Compliance with Federal Securities Laws. The Company is a closed-end management investment company that has elected to be regulated as a business development company (a “BDC”) under the Investment Company Act of 1940, as amended (the “Investment Company Act”), and has registered its securities under the Securities Act, as amended, and Section 12 of the Securities Exchange Act of 1934, as amended (the “Exchange Act”). [ ]* The Registration Statement has been prepared and filed by the Company and has been declared effective by the Commission. Neither the Commission nor any state securities authority has issued any order preventing or suspending the use of any Prospectus filed with the Registration Statement or any amendments or supplements thereto, and no proceedings for that purpose have been instituted, or, to the Company’s knowledge, threatened or contemplated by the Commission or any state securities authority.
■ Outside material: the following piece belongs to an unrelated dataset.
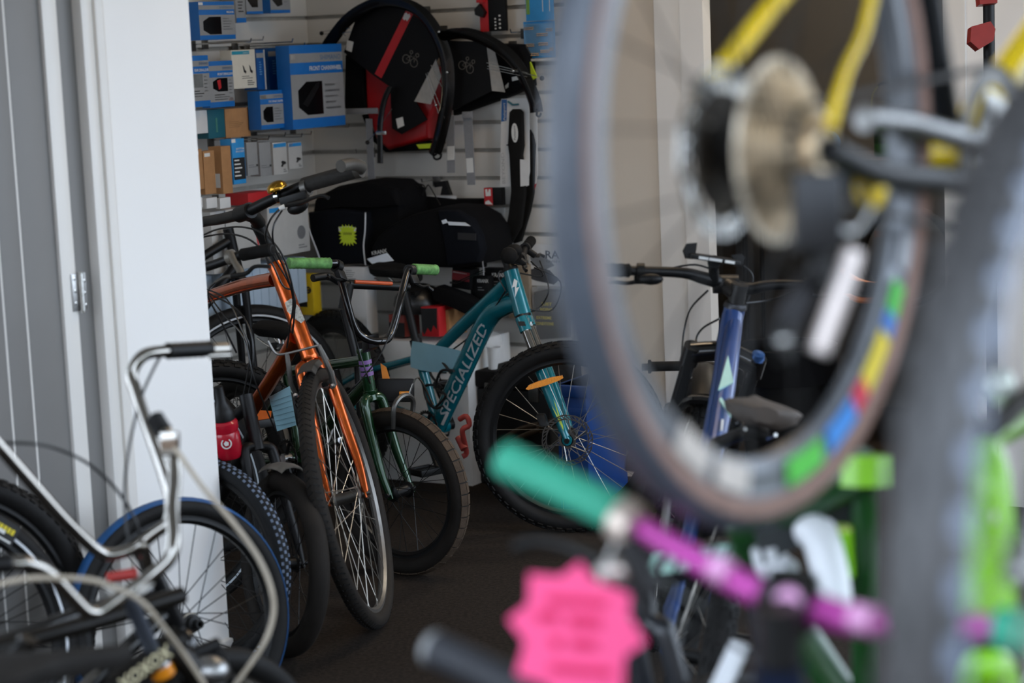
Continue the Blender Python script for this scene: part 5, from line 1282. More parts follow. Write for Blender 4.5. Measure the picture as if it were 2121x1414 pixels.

At the time the Registration Statement became effective (the “Effective Date”) and at the time that any post-effective amendment thereto or any additional registration statement filed under Rule 462(b) of the Securities Act becomes effective, the Registration Statement or any amendment thereto: (i) complied, or will comply, as to form in all material respects with the requirements of the Securities Act and the Regulations and (ii) did not or will not contain an untrue statement of a material fact or omit to state a material fact necessary to make the statements therein not misleading. When the Prospectus or any amendment or supplement thereto is filed with the Commission pursuant to Rule 497 of the Regulations and at all times subsequent thereto through the date on which the Offering is terminated (the “Termination Date”), the Prospectus will comply in all material respects with the requirements of the Securities Act and the Regulations and will not include any untrue statement of a material fact or omit to state a material fact required to be stated therein or necessary to make the statements therein, in the light of the circumstances under which they were made, not misleading. Any Prospectus delivered to Ameriprise Financial will be identical to the electronically transmitted copies thereof filed with the Commission on the Electronic Data Gathering, Analysis, and Retrieval system (“XXXXX”) except to the extent permitted by Regulation S-T.
Appears in 2 contracts
Samples: Selected Dealer Agreement (Corporate Capital Trust, Inc.), Selected Dealer Agreement (Corporate Capital Trust, Inc.)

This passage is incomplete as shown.